Maybe the Scala-Enhanced-Strings-Plugin can help you. Look here:

Scala-Enhanced-Strings-Plugin Documentation

Answer 4

You can easily implement a richer formatting yourself (with pimp-my-library approach):

scala> implicit def RichFormatter(string: String) = new {
     |   def richFormat(replacement: Map[String, Any]) =
     |     (string /: replacement) {(res, entry) => res.replaceAll("#\\{%s\\}".format(entry._1), entry._2.toString)}
     | }
RichFormatter: (string: String)java.lang.Object{def richFormat(replacement: Map[String,Any]): String}

scala> "This is #{number} string" richFormat Map("number" -> 1)
res43: String = This is 1 string

Answer 5

This the answer I came here looking for:

"This is %s string".format(1)

Answer 6

If you're using 2.10 then go with built-in interpolation.

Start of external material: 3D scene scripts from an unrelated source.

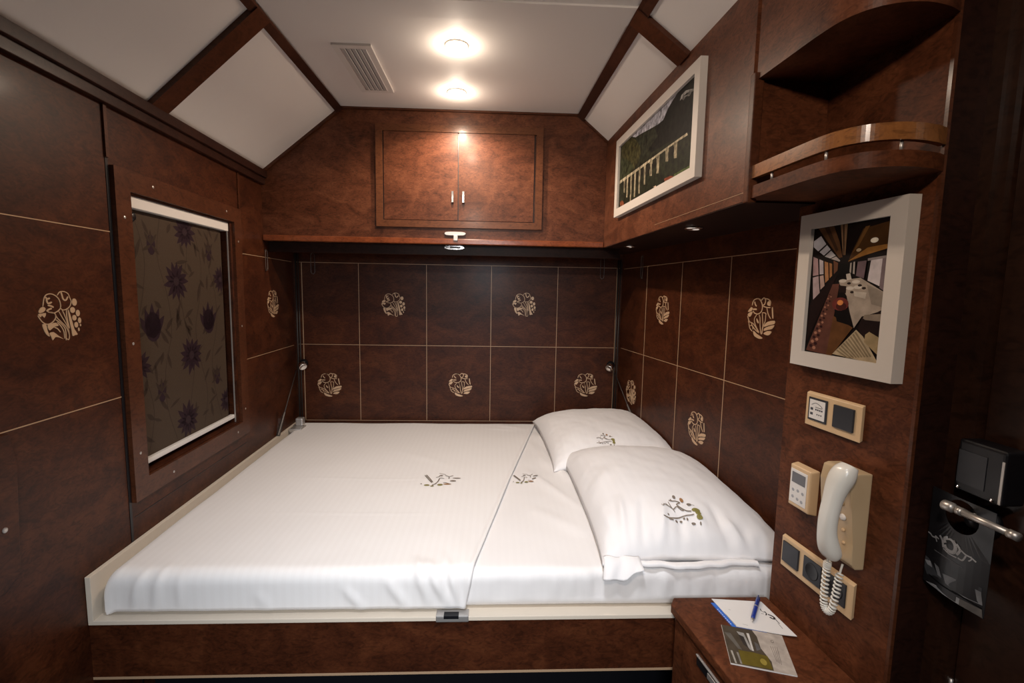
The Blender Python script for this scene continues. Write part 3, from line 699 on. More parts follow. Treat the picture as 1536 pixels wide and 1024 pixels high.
# pillows
def pillow(cx, cy, a, b, H, rot, lift, seed, tiltx=0, zb=ZT+.006, wall=True, folds=(), pw=.46):
    bm = bmesh.new(); n = 90; g = {}
    c, s = math.cos(rot), math.sin(rot)
    for side in (1, -1):
        for i in range(n+1):
            for j in range(n+1):
                if side < 0 and (i in (0, n) or j in (0, n)): g[(side, i, j)] = g[(1, i, j)]; continue
                u = -math.cos(PI*i/n); v = -math.cos(PI*j/n); u = (u*.5+(-1+2*i/n)*.5); v = (v*.5+(-1+2*j/n)*.5)
                e = max(0, (1-abs(u)**2.6))*max(0, (1-abs(v)**2.6))
                h = H*e**pw
                X = a*u*(1-.05*(1-abs(v)**3)*abs(u)**4); Y = b*v*(1-.06*(1-abs(u)**3)*abs(v)**4)
                corner = (abs(u)*abs(v))**3
                wr = (.004*noise.noise(Vector((u*3+seed, v*3, side)))+.0022*noise.noise(Vector((u*9, v*7+seed, side*2))))*min(1, e*4)
                edge = max(abs(u), abs(v))
                ring = math.exp(-((edge-.90)/.07)**2)
                th = math.atan2(v, u)
                wr += ring*.0045*noise.noise(Vector((u*10, v*10, seed+3)))
                mid = .30*H*((1-abs(u)**5)*(1-abs(v)**5))**.5
                z = mid+(h*.72 if side > 0 else -min(h*.28, mid))+wr*(1 if side > 0 else .2)
                z += lift*(u*.5+.5)**1.5*(1 if True else 0)+tiltx*(v*.5+.5)
                wx = cx+X*c-Y*s; wy = cy+X*s+Y*c
                z += sum(seg_fold(wx, wy, *q) for q in folds)*(1 if side > 0 else 0)
                if wall: wx = min(wx, (xr(wy) if wy > 1.228 else xp(wy))-.006+.0)
                g[(side, i, j)] = bm.verts.new((wx, wy, max(zb, zb+z)))
    for side in (1, -1):
        for i in range(n):
            for j in range(n):
                q = [g[(side, i, j)], g[(side, i+1, j)], g[(side, i+1, j+1)], g[(side, i, j+1)]]
                try: bm.faces.new(q if side > 0 else q[::-1])
                except ValueError: pass
    return bm
pfolds = [((.40, 1.30), (.43, 1.50), .012, .007), ((.45, 1.28), (.50, 1.47), .013, -.006), ((.50, 1.27), (.56, 1.44), .012, .007), ((.56, 1.27), (.60, 1.40), .014, -.005), ((.37, 1.32), (.36, 1.52), .014, .005),
          ((.66, 1.28), (.64, 1.42), .014, .005), ((.72, 1.27), (.70, 1.45), .014, -.005), ((.77, 1.27), (.72, 1.38), .014, .006), ((.34, 1.5), (.45, 1.75), .03, .004)]
pfolds = [(a, b, w, h*1.8) for a, b, w, h in pfolds]
p1 = obj('pillow', pillow(.63, 1.695, .305, .43, .140, .0, -.016, 1, .008, folds=pfolds, pw=.58, zb=ZT+.012), M_PILLOW, smooth=True, label='large white pillow nearest the partition, lying in front of the other one', cat='pillow', group='bed pillows')
p2 = obj('pillow', pillow(.570, 2.36, .310, .355, .125, .05, .012, 6, .030, pw=.52), M_PILLOW, smooth=True, label='white pillow in the back corner, half hidden behind the front pillow', cat='pillow', group='bed pillows')
# folded-in hem of the pillowcase at its open front end
bm = bmesh.new(); pr = None
for i in range(41):
    t = i/40; x = .345+.44*t; w = .0012*math.sin(t*40)+.001*math.sin(t*23)
    y = 1.262+.008*math.sin(t*9)+w
    ring = [bm.verts.new((x, y+.030, ZT+.012)), bm.verts.new((x, y+.004, ZT+.022+w)), bm.verts.new((x, y-.008+w, ZT+.014)), bm.verts.new((x, y+.004, ZT+.004)), bm.verts.new((x, y+.030, ZT+.003))]
    if pr:
        for k in range(4): bm.faces.new((pr[k], pr[k+1], ring[k+1], ring[k]))
    pr = ring
obj('case_hem', bm, M_PILLOW, p1, smooth=True, label='open hem of the pillowcase')

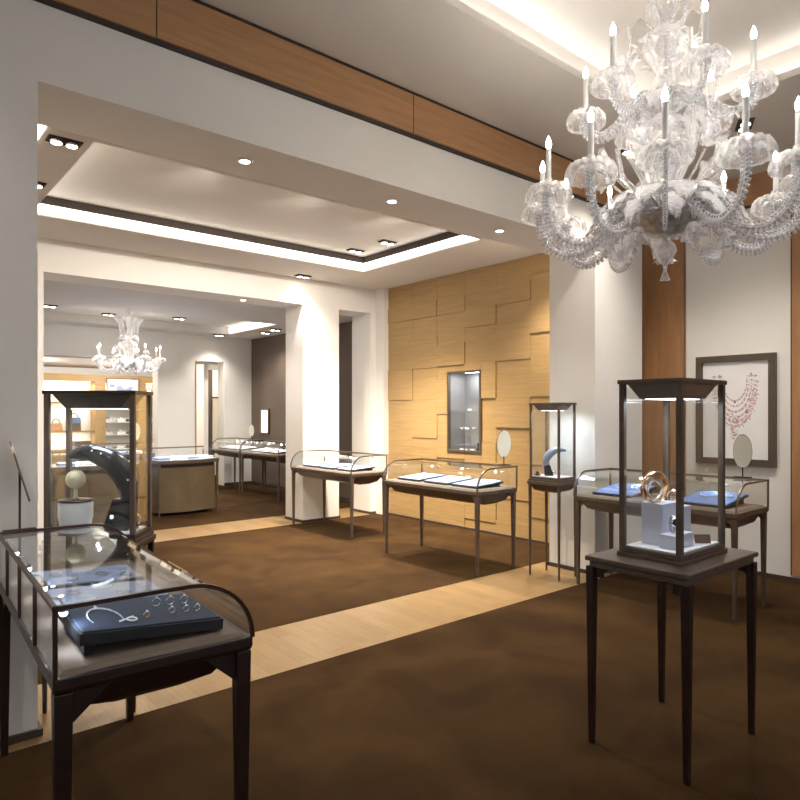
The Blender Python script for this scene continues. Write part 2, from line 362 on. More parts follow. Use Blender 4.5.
for (ya, yb, js), sq in zip(cols, seqs):
    zs = [0]+js+[CEIL2+.02]
    for i in range(len(zs)-1):
        dx = .011*sq[i % len(sq)]
        ys = [yb, ya]
        parts = [(yb, ya, zs[i], zs[i+1])]
        out = []
        for (a, b_, z0, z1) in parts:
            if b_ <= NY0 or a >= NY1 or z1 <= NZ0 or z0 >= NZ1: out.append((a, b_, z0, z1)); continue
            if a < NY0: out.append((a, NY0, z0, z1)); a2 = NY0
            else: a2 = a
            if b_ > NY1: out.append((NY1, b_, z0, z1)); b2 = NY1
            else: b2 = b_
            if z0 < NZ0: out.append((a2, b2, z0, NZ0))
            if z1 > NZ1: out.append((a2, b2, NZ1, z1))
        for (a, b_, z0, z1) in out:
            wv.box(6.40-dx, a+.0015, z0+.0015, 6.46, b_-.0015, z1-.0015)
wall_v = struct('wall_middle_right', wv, 'gold_wood')
MB().box(6.43, YB, 0, 6.445, NY0, CEIL2).box(6.43, NY1, 0, 6.445, 7.828, CEIL2).box(6.43, NY0, 0, 6.445, NY1, NZ0).box(6.43, NY0, NZ1, 6.445, NY1, CEIL2).build('joint_backing', 'gap', wall_v)
struct('baseboard_middle_right', MB().box(6.375, YB+.02, 0, 6.389, 7.80, .03), 'base')
# far room
struct('wall_far_right', MB().box(6.8, YW2, 0, 6.95, Y3, 3.5), 'darkwall')
struct('wall_far_left', MB().box(0, YW2, 0, .1, 17, 3.5), 'wall')
w3 = MB()
w3.box(0, Y3, 2.66, 4.72, Y3+.3, 3.5).box(4.72, Y3, 0, 5.5, Y3+.3, 3.5).box(5.5, Y3, 2.68, 6.15, Y3+.3, 3.5).box(6.15, Y3, 0, 6.95, Y3+.3, 3.5)
struct('wall_far', w3, 'wall')
struct('ceiling_far', MB().box(0, YW2, CEIL3, 6.95, 10.6, 3.5).box(0, 12.6, CEIL3, 6.95, Y3, 3.5).box(0, 10.6, CEIL3, 1.5, 12.6, 3.5).box(6.0, 10.6, CEIL3, 6.95, 12.6, 3.5).box(1.5, 10.6, 3.36, 6.0, 12.6, 3.5), 'ceil')
tag(MB().box(5.95, 10.7, CEIL3+.02, 5.99, 12.5, 3.33).build('far_cove_strip', 'strip'), 'white light strip in the raised ceiling of the far room', 'light strip')
tm = MB().box(5.5, Y3-.012, 0, 5.525, Y3+.02, 2.68)
struct('trim_6', tm, 'gold_wood')
struct('wall_alcove_back', MB().box(2.0, 16.5, 0, 8.4, 16.6, 3.0), 'wall')
struct('wall_passage', MB().box(5.9, 15.2, 0, 8.3, 15.35, 2.9), 'wall')
struct('door_1', MB().box(6.31, 14.6, 0, 6.53, 14.65, 2.6), 'brownlea')
struct('wall_passage_right', MB().box(8.25, Y3, 0, 8.4, 16.6, 2.9), 'wall')
struct('ceiling_alcove', MB().box(0, Y3+.3, 2.64, 8.4, 16.6, 2.8), 'ceil')
struct('wall_partition', MB().box(5.82, Y3+.3, 0, 5.92, 16.5, 2.64), 'wall')
struct('baseboard_far', MB().box(4.72, Y3-.015, 0, 5.5, Y3, .06).box(6.15, Y3-.015, 0, 6.79, Y3, .06).box(6.785, YW2, 0, 6.799, Y3-.02, .06), 'base')

# ================================================================== CEILING LAMPS
def twin_spot(label, loc, rz=0.0, energy=60, group='twin recessed spotlights', col=NEUT, spot=2.0, aim=(0,0,0)):
    t = thing('recessed_spotlight', label, 'ceiling light', loc, rz, group)
    h = MB()
    for (a, b_, c_, d) in ((-.11,-.06,.11,-.05),(-.11,.05,.11,.06),(-.11,-.05,-.10,.05),(.10,-.05,.11,.05)): h.box(a, b_, -.012, c_, d, -.001)
    h.box(-.10, -.05, -.004, .10, .05, -.001)
    h.build('housing', 'gap', t)
    for s in (-1, 1):
        g = MB().lathe([(.036,-.03),(.041,-.03),(.041,-.004),(.036,-.004),(.036,-.03)], 16, (s*.05,0,0)).build('lamp_head', 'silver', t)
        MB().lathe([(.0001,-.031),(.02,-.034),(.036,-.029)], 16, (s*.05,0,0)).build('bulb', 'lamp', g)
    light('spot', 'SPOT', energy*K_SPOT, col, t, (0,0,-.06), rot=aim, size=.06, spot=spot, blend=.9)
    return t
def round_light(label, loc, energy=30, group='round downlights in the header soffits'):
    t = thing('recessed_downlight', label, 'ceiling light', loc, 0, group)
    MB().lathe([(.034,-.008),(.05,-.010),(.052,-.001),(.034,-.001),(.034,-.008)], 20).build('trim_ring', 'white', t)
    MB().lathe([(.0001,-.004),(.034,-.004)], 20).build('bulb', 'lamp', t)
    light('spot', 'SPOT', energy*K_SPOT, NEUT, t, (0,0,-.03), size=.04, spot=1.9, blend=.8)
round_light('round downlight in the soffit, leftmost of three in the wide front opening', (1.955, 3.87, 3.24), 30)
round_light('round downlight in the soffit, middle one of three in the wide front opening', (3.2, 3.87, 3.24), 30)
round_light('round downlight in the soffit, rightmost of three, nearest the right pillar', (4.46, 3.87, 3.24), 30)
round_light('small round downlight in the soffit of the rear opening', (4.15, 8.27, 3.16), 30, 'round downlights in the header soffits')
G2 = 'twin spotlights of the middle room ceiling'
twin_spot('twin spotlight in a dark recess, nearest the left pier top', (1.15, 5.05, CEIL2), 0, 70, G2)
twin_spot('twin spotlight half hidden by the left pier, below the nearer one', (1.14, 6.14, CEIL2), 0, 70, G2)
twin_spot('twin spotlight in front of the rear wall pillar', (4.86, 7.85, CEIL2), 0, 70, G2)
twin_spot('twin spotlight left of its neighbour in the ceiling tray corner', (5.05, 6.86, 3.73), 0, 380, G2, col=(1,.88,.72), spot=1.7)
twin_spot('twin spotlight right of its neighbour, nearer the veneer wall, in the ceiling tray', (5.1, 6.26, 3.73), 0, 380, G2, col=(1,.88,.72), spot=1.7)
# unseen lamps added behind the header to brighten the rear and veneer walls
HID = 'added spotlights hidden behind the header'
for (x, y, nm) in ((2.4, 5.15, 'left'), (3.5, 5.15, 'middle'), (4.6, 5.15, 'right')):
    twin_spot('added fill spotlight of the middle room tray hidden by the header, %s one' % nm, (x, y, 3.73), 0, 120, HID, spot=2.2, aim=(.75,0,0))
for (x, y, nm) in ((5.75, 4.45, 'nearest the pillar'), (3.0, 4.5, 'in the middle of the header')):
    l = twin_spot('added fill spotlight just beyond the header, ' + nm, (x, y, CEIL2), 0, 130, 'added spotlights by the veneer wall')  # wall washers added out of sight above the header
G3 = 'twin spotlights of the far room ceiling'
far = [((2.55, 11.15), 'twin spotlight in the far room, topmost at the left above the shelving'), ((2.48, 11.85), 'twin spotlight in the far room, lowest at the left above the shelving'),
       ((3.75, 10.95), 'twin spotlight just above and right of the far chandelier'), ((3.5, 12.2), 'twin spotlight just left of the far chandelier canopy'),
       ((4.65, 11.85), 'twin spotlight in the far room right of the chandelier'), ((4.95, 11.25), 'twin spotlight in the far room centre, left of the light strip'),
       ((5.85, 12.75), 'twin spotlight above the far doorway'), ((6.3, 11.2), 'twin spotlight nearest the dark brown wall, upper one'), ((6.38, 11.75), 'twin spotlight nearest the dark brown wall, lower one')]
for (x, y), lb in far:
    z = 3.36 if (1.5 < x < 6.0 and 10.6 < y < 12.6) else CEIL3
    twin_spot(lb, (x, y, z), 0, 44, G3)
G1 = 'twin spotlights of the front room ceiling'
twin_spot('twin spotlight seen between the left arms of the big chandelier', (5.35, 3.1, CEIL1), 0, 70, G1)
twin_spot('square twin spotlight seen right of the big chandelier', (5.55, 2.2, CEIL1), .5, 70, G1)
for (x, y, nm) in ((-.4, 3.15, 'left of the pier'), (6.1, .6, 'right of the picture'), (3.0, -2.2, 'behind the camera'), (0.0, -.5, 'over the camera'), (-.6, 1.6, 'over the left aisle')):
    twin_spot('added fill spotlight of the front room out of view, ' + nm, (x, y, CEIL1), 0, 40, 'added front room fill spotlights')  # unseen spotlights added as fill for the front room

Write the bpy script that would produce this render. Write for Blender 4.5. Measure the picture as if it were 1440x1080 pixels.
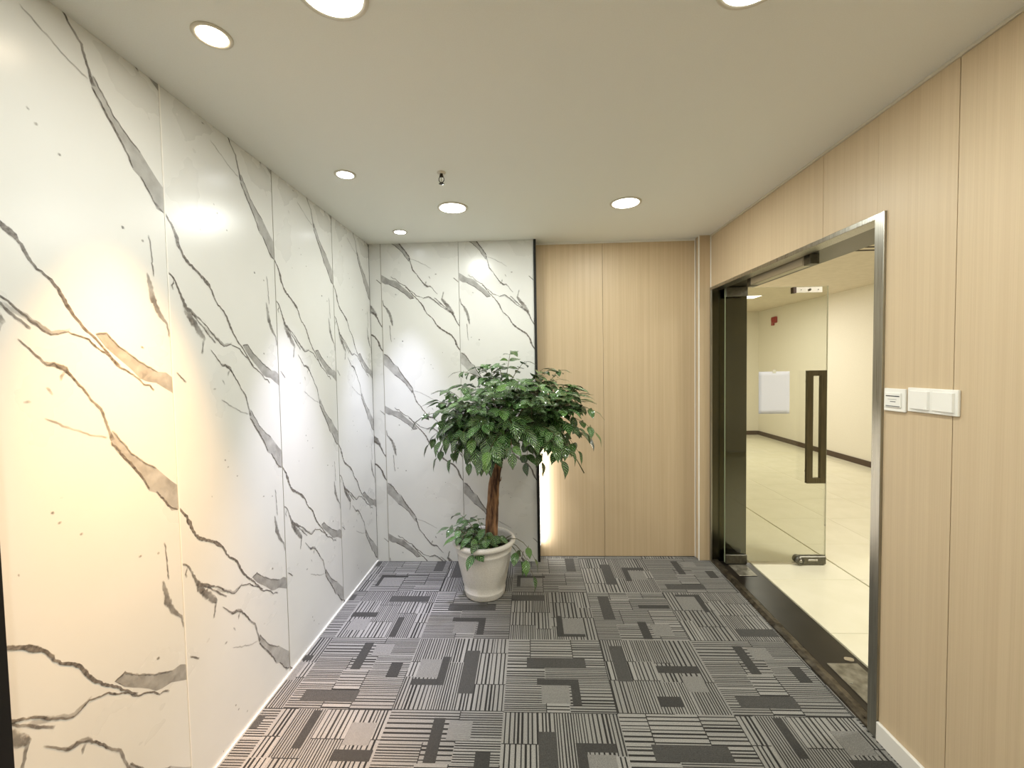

Otherwise, if you don't care about extreme performance and are not afraid of functional one-liners, you can use a fold + several regexp scans:

val template = "Hello #{name}!"
val replacements = Map( "name" -> "Aldo" )
replacements.foldLeft(template)((s:String, x:(String,String)) => ( "#\\{" + x._1 + "\\}" ).r.replaceAllIn( s, x._2 ))

Answer 7

You might also consider the use of a template engine for really complex and long strings. On top of my head I have Scalate which implements amongst others the Mustache template engine.

Might be overkill and performance loss for simple strings, but you seem to be in that area where they start becoming real templates.